SHORT TASK:
Repeat exactly each line of the data provided below.

--- START ---

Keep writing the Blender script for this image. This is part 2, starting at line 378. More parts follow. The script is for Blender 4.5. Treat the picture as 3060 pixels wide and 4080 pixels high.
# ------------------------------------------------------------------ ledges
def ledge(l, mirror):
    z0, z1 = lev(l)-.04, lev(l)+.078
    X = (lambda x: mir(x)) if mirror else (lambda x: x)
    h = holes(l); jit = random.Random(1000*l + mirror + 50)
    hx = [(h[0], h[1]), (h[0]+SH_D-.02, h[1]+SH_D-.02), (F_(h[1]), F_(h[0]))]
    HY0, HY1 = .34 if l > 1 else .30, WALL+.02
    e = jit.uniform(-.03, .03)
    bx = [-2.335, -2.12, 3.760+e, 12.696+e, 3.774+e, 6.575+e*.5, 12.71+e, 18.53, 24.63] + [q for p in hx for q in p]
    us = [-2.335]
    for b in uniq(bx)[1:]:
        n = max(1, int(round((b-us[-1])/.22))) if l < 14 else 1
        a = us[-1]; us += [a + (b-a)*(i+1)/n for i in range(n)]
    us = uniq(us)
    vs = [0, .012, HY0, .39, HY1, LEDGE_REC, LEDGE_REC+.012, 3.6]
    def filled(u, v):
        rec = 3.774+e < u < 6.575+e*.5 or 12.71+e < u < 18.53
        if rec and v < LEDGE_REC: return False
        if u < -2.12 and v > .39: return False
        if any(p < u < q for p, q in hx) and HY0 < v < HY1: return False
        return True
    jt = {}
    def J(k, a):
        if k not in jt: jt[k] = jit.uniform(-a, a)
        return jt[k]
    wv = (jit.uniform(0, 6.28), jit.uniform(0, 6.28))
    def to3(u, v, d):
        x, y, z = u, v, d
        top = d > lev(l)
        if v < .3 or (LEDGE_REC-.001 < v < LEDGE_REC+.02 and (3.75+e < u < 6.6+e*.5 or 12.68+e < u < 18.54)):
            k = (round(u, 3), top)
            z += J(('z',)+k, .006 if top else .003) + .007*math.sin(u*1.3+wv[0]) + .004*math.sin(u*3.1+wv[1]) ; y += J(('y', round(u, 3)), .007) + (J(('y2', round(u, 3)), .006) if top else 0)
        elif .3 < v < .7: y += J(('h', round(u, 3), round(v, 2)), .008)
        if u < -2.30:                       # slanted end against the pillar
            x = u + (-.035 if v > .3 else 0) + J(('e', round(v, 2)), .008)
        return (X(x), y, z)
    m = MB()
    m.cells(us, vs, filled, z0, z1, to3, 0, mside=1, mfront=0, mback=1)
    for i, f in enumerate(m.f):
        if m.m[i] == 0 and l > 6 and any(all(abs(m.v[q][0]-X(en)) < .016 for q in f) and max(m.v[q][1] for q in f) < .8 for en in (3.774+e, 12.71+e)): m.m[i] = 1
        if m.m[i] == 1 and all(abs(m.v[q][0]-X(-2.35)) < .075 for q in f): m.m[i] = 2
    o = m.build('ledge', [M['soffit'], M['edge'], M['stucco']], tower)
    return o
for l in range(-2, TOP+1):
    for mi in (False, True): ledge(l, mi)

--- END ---

TASK OUTPUT:
Keep writing the Blender script for this image. This is part 2, starting at line 378. More parts follow. The script is for Blender 4.5. Treat the picture as 3060 pixels wide and 4080 pixels high.
# ------------------------------------------------------------------ ledges
def ledge(l, mirror):
    z0, z1 = lev(l)-.04, lev(l)+.078
    X = (lambda x: mir(x)) if mirror else (lambda x: x)
    h = holes(l); jit = random.Random(1000*l + mirror + 50)
    hx = [(h[0], h[1]), (h[0]+SH_D-.02, h[1]+SH_D-.02), (F_(h[1]), F_(h[0]))]
    HY0, HY1 = .34 if l > 1 else .30, WALL+.02
    e = jit.uniform(-.03, .03)
    bx = [-2.335, -2.12, 3.760+e, 12.696+e, 3.774+e, 6.575+e*.5, 12.71+e, 18.53, 24.63] + [q for p in hx for q in p]
    us = [-2.335]
    for b in uniq(bx)[1:]:
        n = max(1, int(round((b-us[-1])/.22))) if l < 14 else 1
        a = us[-1]; us += [a + (b-a)*(i+1)/n for i in range(n)]
    us = uniq(us)
    vs = [0, .012, HY0, .39, HY1, LEDGE_REC, LEDGE_REC+.012, 3.6]
    def filled(u, v):
        rec = 3.774+e < u < 6.575+e*.5 or 12.71+e < u < 18.53
        if rec and v < LEDGE_REC: return False
        if u < -2.12 and v > .39: return False
        if any(p < u < q for p, q in hx) and HY0 < v < HY1: return False
        return True
    jt = {}
    def J(k, a):
        if k not in jt: jt[k] = jit.uniform(-a, a)
        return jt[k]
    wv = (jit.uniform(0, 6.28), jit.uniform(0, 6.28))
    def to3(u, v, d):
        x, y, z = u, v, d
        top = d > lev(l)
        if v < .3 or (LEDGE_REC-.001 < v < LEDGE_REC+.02 and (3.75+e < u < 6.6+e*.5 or 12.68+e < u < 18.54)):
            k = (round(u, 3), top)
            z += J(('z',)+k, .006 if top else .003) + .007*math.sin(u*1.3+wv[0]) + .004*math.sin(u*3.1+wv[1]) ; y += J(('y', round(u, 3)), .007) + (J(('y2', round(u, 3)), .006) if top else 0)
        elif .3 < v < .7: y += J(('h', round(u, 3), round(v, 2)), .008)
        if u < -2.30:                       # slanted end against the pillar
            x = u + (-.035 if v > .3 else 0) + J(('e', round(v, 2)), .008)
        return (X(x), y, z)
    m = MB()
    m.cells(us, vs, filled, z0, z1, to3, 0, mside=1, mfront=0, mback=1)
    for i, f in enumerate(m.f):
        if m.m[i] == 0 and l > 6 and any(all(abs(m.v[q][0]-X(en)) < .016 for q in f) and max(m.v[q][1] for q in f) < .8 for en in (3.774+e, 12.71+e)): m.m[i] = 1
        if m.m[i] == 1 and all(abs(m.v[q][0]-X(-2.35)) < .075 for q in f): m.m[i] = 2
    o = m.build('ledge', [M['soffit'], M['edge'], M['stucco']], tower)
    return o
for l in range(-2, TOP+1):
    for mi in (False, True): ledge(l, mi)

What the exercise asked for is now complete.